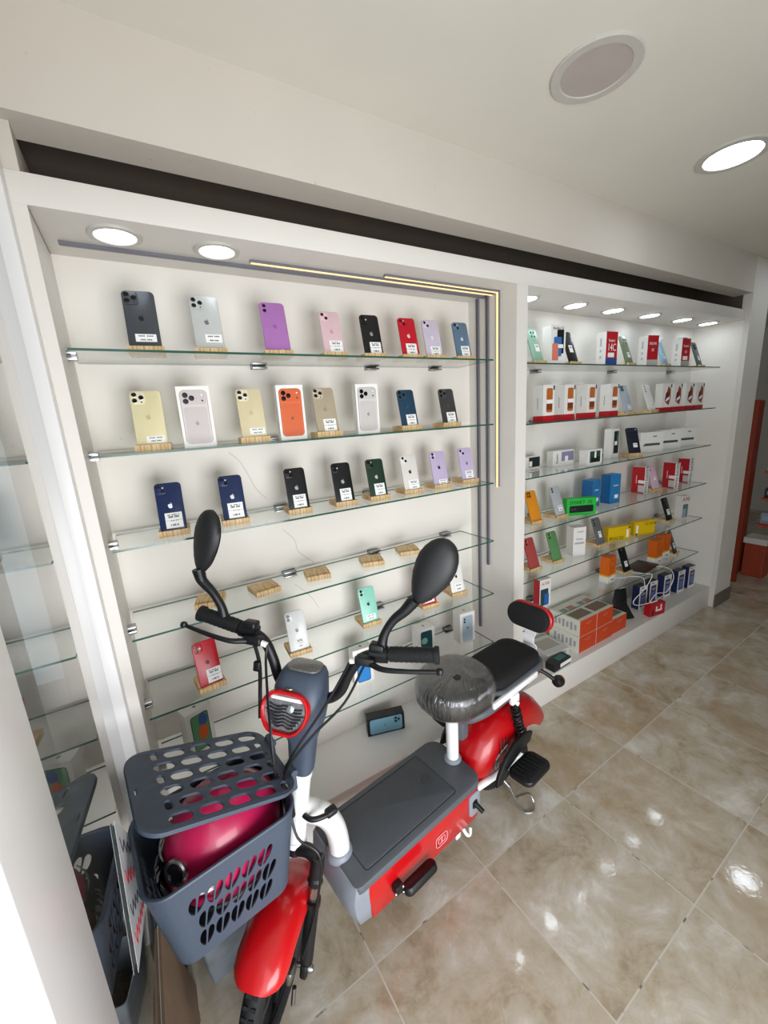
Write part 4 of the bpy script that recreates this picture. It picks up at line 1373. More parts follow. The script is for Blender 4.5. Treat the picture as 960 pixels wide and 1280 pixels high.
# fork
for s in (1, -1):
    m = MB()
    y = .074 * s
    m.cyl((.028, y, -.205), (.036, y, -.275), .0185, 20)
    m.cyl((.034, y, -.262), (.038, y, -.268), .021, 20)
    m.tube([(.012, y * .2, -.215), (.018, y * .6, -.208), (.026, y, -.215)], [.018, .017, .017], 14)
    m.cyl((.040, y, -.325), (.056, y, hw_ + .015), .0175, 20)
    m.cyl((.040, y, -.315), (.040, y, -.330), .0205, 20)
    m.box((.060, y, hw_), (.034, .020, .040), bev=.006)
    leg = part(m, 'fork_leg', M_BLACK, M=SM)
    part(MB().cyl((.035, y, -.270), (.041, y, -.330), .0125, 18), 'stanchion', mat('bronzed_steel', '9a8c84', rough=.25, metal=.9, var=.05), leg)
    part(MB().lathe([(.010, 0), (.010, .006), (.006, .012), (.0004, .012)], 12, 0, Matrix.Translation((.060, y + s * .010, hw_)) @ Matrix.Rotation(-s * pi / 2, 4, 'X')), 'axle_nut', M_CHROME, leg)
m = MB()
m.cyl((0, 0, -.235), (0, 0, -.20), .024, 20)
part(m, 'fork_crown', M_BLACK, M=SM)
m = MB()
m.cyl((.06, -.08, hw_), (.06, .08, hw_), .006, 12)
part(m, 'front_axle', M_CHROME, M=SM)
# brake caliper with its spring
m = MB()
m.box((.100, .048, hw_ + .030), (.040, .020, .034), bev=.005)
m.tube([(.10 + .0, .062, hw_ - .01), (.105, .064, hw_ - .05)], .006, 8, smooth=False)
part(m, 'brake_caliper', M_CHROME, M=SM)

# steering column shell
m = MB()
secs = []
for h, cx, cyy, hx, hy, r in ((.004, 0, 0, .030, .030, .022), (.02, 0, 0, .032, .032, .024), (.09, .0, -.004, .034, .036, .024), (.125, .006, -.006, .040, .048, .028), (.15, .012, -.010, .052, .060, .034), (.20, .014, -.012, .060, .066, .036), (.245, .010, -.014, .056, .064, .036), (.268, .002, -.014, .050, .060, .034), (.280, -.002, -.014, .044, .054, .032), (.286, -.004, -.014, .036, .046, .028)):
    secs.append([(cx + p[0], cyy + p[1], h) for p in rrect(2 * hx, 2 * hy, r, 6)])
m.loft(secs)
hub = part(m, 'steering_column', M_SLATE, M=SM, smooth=50)
m = MB()
m.loft([[(-.004 + p[0], -.014 + p[1], h) for p in rrect(2 * a, 2 * b, .022, 6)] for h, a, b in ((.284, .033, .044), (.290, .033, .044), (.292, .030, .041))])
part(m, 'display_panel', mat('speckled_dark_display', '6f6d6a', rough=.3, var=.3, vscale=150, coat=.5), hub)
# head lamp, facing forward and slightly up
HL = Matrix.Translation((.072, -.028, .200)) @ Matrix.Rotation(radians(-14), 4, 'Y') @ Matrix.Rotation(pi / 2, 4, 'Z')


def lampface(w, h, r, skew=.80):
    out = []
    for p in rrect(w, h, r, 8):
        s_ = 1 + (skew - 1) * (.5 - p[1] / h)
        out.append((p[0] * s_, p[1]))
    return out


m = MB()
o1 = lampface(.138, .104, .048)
o2 = lampface(.118, .084, .040)
secs = [[(p[0] * k, y, p[1] * k) for p in o1] for y, k in ((.030, .96), (-.002, 1.0), (-.012, .99), (-.017, .96))]
secs += [[(p[0] * 1.06, y, p[1] * 1.06) for p in o2] for y in (-.0175,)] + [[(p[0], y, p[1]) for p in o2] for y in (-.014, -.004)]
m.loft(secs)
bez = part(m, 'headlight_bezel', M_RED, M=SM @ HL)
m = MB()
m.prism([(p[0] * .985, p[1] * .985) for p in o2], -.007, -.003)
part(m, 'reflector', mat('chrome_reflector', 'd2d2d6', rough=.25, metal=.8, var=.3, vscale=60), bez, smooth=0)
m = MB()
for i in range(7):
    zz = -.030 + i * .0075
    ww = .032 + .006 * i if i < 5 else .05
    m.tube([(-ww * .9, -.0085, zz + .004), (-ww * .4, -.010, zz - .002), (0, -.0085, zz + .002), (ww * .5, -.010, zz - .003), (ww * .9, -.0085, zz)], .0019, 5, 0)
part(m, 'reflector_ribs', mat('dark_chrome', '55555c', rough=.2, metal=.8), bez)
m = MB()
m.prism([(p[0], p[1] + .033) for p in rrect(.084, .009, .004)], -.010, -.006, bev=.002)
part(m, 'daylight_bar', M_WHITE, bez)
m = MB()
m.lathe([(.010, 0), (.009, .004), (.005, .006), (.0005, .0065)], 24, 0, Matrix.Translation((.014, -.008, .012)) @ Matrix.Rotation(pi / 2, 4, 'X'))
part(m, 'bulb', mat('clear_lens', 'cfd6dc', rough=.08, metal=.7, var=0, coat=1), bez)
m = MB()
m.lathe([(.011, 0), (.011, .002), (.0005, .0026)], 20, 0, Matrix.Translation((0, .002, .0545)))
part(m, 'round_badge', mat('gold_badge', 'b9a98e', rough=.3, metal=.6, var=.3, vscale=200), bez)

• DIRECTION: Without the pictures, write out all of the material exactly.

• COMPLETE OUTPUT:
Write part 4 of the bpy script that recreates this picture. It picks up at line 1373. More parts follow. The script is for Blender 4.5. Treat the picture as 960 pixels wide and 1280 pixels high.
# fork
for s in (1, -1):
    m = MB()
    y = .074 * s
    m.cyl((.028, y, -.205), (.036, y, -.275), .0185, 20)
    m.cyl((.034, y, -.262), (.038, y, -.268), .021, 20)
    m.tube([(.012, y * .2, -.215), (.018, y * .6, -.208), (.026, y, -.215)], [.018, .017, .017], 14)
    m.cyl((.040, y, -.325), (.056, y, hw_ + .015), .0175, 20)
    m.cyl((.040, y, -.315), (.040, y, -.330), .0205, 20)
    m.box((.060, y, hw_), (.034, .020, .040), bev=.006)
    leg = part(m, 'fork_leg', M_BLACK, M=SM)
    part(MB().cyl((.035, y, -.270), (.041, y, -.330), .0125, 18), 'stanchion', mat('bronzed_steel', '9a8c84', rough=.25, metal=.9, var=.05), leg)
    part(MB().lathe([(.010, 0), (.010, .006), (.006, .012), (.0004, .012)], 12, 0, Matrix.Translation((.060, y + s * .010, hw_)) @ Matrix.Rotation(-s * pi / 2, 4, 'X')), 'axle_nut', M_CHROME, leg)
m = MB()
m.cyl((0, 0, -.235), (0, 0, -.20), .024, 20)
part(m, 'fork_crown', M_BLACK, M=SM)
m = MB()
m.cyl((.06, -.08, hw_), (.06, .08, hw_), .006, 12)
part(m, 'front_axle', M_CHROME, M=SM)
# brake caliper with its spring
m = MB()
m.box((.100, .048, hw_ + .030), (.040, .020, .034), bev=.005)
m.tube([(.10 + .0, .062, hw_ - .01), (.105, .064, hw_ - .05)], .006, 8, smooth=False)
part(m, 'brake_caliper', M_CHROME, M=SM)

# steering column shell
m = MB()
secs = []
for h, cx, cyy, hx, hy, r in ((.004, 0, 0, .030, .030, .022), (.02, 0, 0, .032, .032, .024), (.09, .0, -.004, .034, .036, .024), (.125, .006, -.006, .040, .048, .028), (.15, .012, -.010, .052, .060, .034), (.20, .014, -.012, .060, .066, .036), (.245, .010, -.014, .056, .064, .036), (.268, .002, -.014, .050, .060, .034), (.280, -.002, -.014, .044, .054, .032), (.286, -.004, -.014, .036, .046, .028)):
    secs.append([(cx + p[0], cyy + p[1], h) for p in rrect(2 * hx, 2 * hy, r, 6)])
m.loft(secs)
hub = part(m, 'steering_column', M_SLATE, M=SM, smooth=50)
m = MB()
m.loft([[(-.004 + p[0], -.014 + p[1], h) for p in rrect(2 * a, 2 * b, .022, 6)] for h, a, b in ((.284, .033, .044), (.290, .033, .044), (.292, .030, .041))])
part(m, 'display_panel', mat('speckled_dark_display', '6f6d6a', rough=.3, var=.3, vscale=150, coat=.5), hub)
# head lamp, facing forward and slightly up
HL = Matrix.Translation((.072, -.028, .200)) @ Matrix.Rotation(radians(-14), 4, 'Y') @ Matrix.Rotation(pi / 2, 4, 'Z')


def lampface(w, h, r, skew=.80):
    out = []
    for p in rrect(w, h, r, 8):
        s_ = 1 + (skew - 1) * (.5 - p[1] / h)
        out.append((p[0] * s_, p[1]))
    return out


m = MB()
o1 = lampface(.138, .104, .048)
o2 = lampface(.118, .084, .040)
secs = [[(p[0] * k, y, p[1] * k) for p in o1] for y, k in ((.030, .96), (-.002, 1.0), (-.012, .99), (-.017, .96))]
secs += [[(p[0] * 1.06, y, p[1] * 1.06) for p in o2] for y in (-.0175,)] + [[(p[0], y, p[1]) for p in o2] for y in (-.014, -.004)]
m.loft(secs)
bez = part(m, 'headlight_bezel', M_RED, M=SM @ HL)
m = MB()
m.prism([(p[0] * .985, p[1] * .985) for p in o2], -.007, -.003)
part(m, 'reflector', mat('chrome_reflector', 'd2d2d6', rough=.25, metal=.8, var=.3, vscale=60), bez, smooth=0)
m = MB()
for i in range(7):
    zz = -.030 + i * .0075
    ww = .032 + .006 * i if i < 5 else .05
    m.tube([(-ww * .9, -.0085, zz + .004), (-ww * .4, -.010, zz - .002), (0, -.0085, zz + .002), (ww * .5, -.010, zz - .003), (ww * .9, -.0085, zz)], .0019, 5, 0)
part(m, 'reflector_ribs', mat('dark_chrome', '55555c', rough=.2, metal=.8), bez)
m = MB()
m.prism([(p[0], p[1] + .033) for p in rrect(.084, .009, .004)], -.010, -.006, bev=.002)
part(m, 'daylight_bar', M_WHITE, bez)
m = MB()
m.lathe([(.010, 0), (.009, .004), (.005, .006), (.0005, .0065)], 24, 0, Matrix.Translation((.014, -.008, .012)) @ Matrix.Rotation(pi / 2, 4, 'X'))
part(m, 'bulb', mat('clear_lens', 'cfd6dc', rough=.08, metal=.7, var=0, coat=1), bez)
m = MB()
m.lathe([(.011, 0), (.011, .002), (.0005, .0026)], 20, 0, Matrix.Translation((0, .002, .0545)))
part(m, 'round_badge', mat('gold_badge', 'b9a98e', rough=.3, metal=.6, var=.3, vscale=200), bez)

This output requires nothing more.